Saat tengah hari lonceng tanda ujian
berakhir dibunyikan. Sang ibu segera menyambut si anak dengan penuh senyum dan
segera menuangkan teh dingin yang tak lagi dingin.
Si anak melihat sang ibu mukanya kemerahan
di papar matahari dan bulir-bulir keringat menghiasi wajahnya. Si anak kemudian
meminta ibunya saja yang meminum teh tersebut. Namun Ibu menjawab, “Minumlah
nak, aku tidak haus!”
4. Kebohongan Ibu yang Keempat
Sepeninggal ayah, Ibu adalah juga kepala
rumah tangga. Hidup terasa makin sulit setelah ayah tiada. Banyak tetangganya
dan juga keluarga besar ibu memintanya untuk menikah lagi demi anak.
Namun sang ibu punya jawaban sendiri kepada
si anak yang juga atas permintaan untuk menikah lagi tersebut, “Saya lebih
senang bersama kamu anakku.”
5. Kebohongan Ibu yang Kelima
Setelah si anak menamatkan sekolah dan
mulai bekerja di kota, sang ibu tetap bekerja untuk kebutuhan kesehariannya. Si
anak sudah memintanya untuk tidak lagi bekerja dan akan memberinya uang untuk
sang ibu berapapun yang dibutuhkannya.
Namun sang ibu menolak pemberian anaknya
tersebut seraya berkata,”Tabunglah ini untuk mu dan masa depanmu, Ibu masih
punya simpanan dan hasil penjualan ini masih cukup untuk ibu membeli makan.”

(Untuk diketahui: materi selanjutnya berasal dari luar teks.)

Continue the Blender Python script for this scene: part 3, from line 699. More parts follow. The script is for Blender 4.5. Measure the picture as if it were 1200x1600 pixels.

6. Kebohongan Ibu yang Keenam
Si anak berhasil meraih gelar sarjana
setelah kuliah sambil bekerja. Ia pun akhirnya mendapatkan beasiswa melanjutkan
kuliah di luar negeri. Tidak hanya kuliah, si anak juga mendapatkan pekerjaan
di salah satu perusahaan di luar negeri. Ia pun ingin mengajak ibunya untuk
tinggal bersamanya.
Tetapi Ibu yang baik hati, bermaksud tidak
mau merepotkan anaknya, ia berkata kepadaku, “Aku lebih suka disini.”
7. Kebohongan Ibu yang Ketujuh
Setelah meraih gelar master di luar negeri,
si anak diterima sebagai pegawai tetap di luar negeri. Ia mulai sibuk dan mulai
jarang menghubungi ibunya. Sampai suatu hari, pamannya memberi kabar bahwa sang
ibu di rawat di rumah sakit karena penyakit kanker stadium akhir.
Tanpa pikir panjang, si anak pulang
menempuh jarak ribuan kilometer demi ibunda tercinta. Sesampainya di rumah
sakit, si anak mendapati sang ibu yang sudah terlihat tua, terbaring lemah di
ranjangnya. Ia baru saja menjalani operasi hari itu.
Saat terbangun dari tidurnya, sang ibu
tersenyum kepada si anak. Senyuman yang berbeda, karena senyum itu tampak
seperti sedang menahan rasa sakit.
Si anak menatap sang ibu sambil berlinang
air mata. Hatinya perih, dadanya terasa sesak demi melihat sang ibu yang sakit
dengan kondisi kurus dan sangat lemah. Tetapi Ibu dengan tegarnya berkata,
“Jangan menangis anakku, Aku tidak kesakitan.”
8. Kebohongan Ibu yang Terakhir
Setelah kebohongannya yang terakhir
tersebut, sang ibu tak mampu lagi tersenyum untuk si anak. Matanya tertutup
untuk selama-lamanya.
Itulah kisah kebohongan penuh rasa cinta
dari ibu kepada anaknya. Semoga mampu memberi pembaca inspirasi untuk lebih
meluangkan banyak waktu untuk orangtua khususnya ibu. Lebih sering manakah kamu
menelepon ibu dari kekasihmu? Bahkan sekedar untuk menanyakan sudah makan atau
belum?
Muliakanlah orangtua khususnya ibu kamu
terlebih dahulu sebelum mencoba untuk memuliakan dan memberi perhatian lebih kepada
orang lain atau pasangan. Semoga kisah ini dapat menumbuhkan cinta yang lebih
dalam kepada ibu dan ayah kita, Amiiin.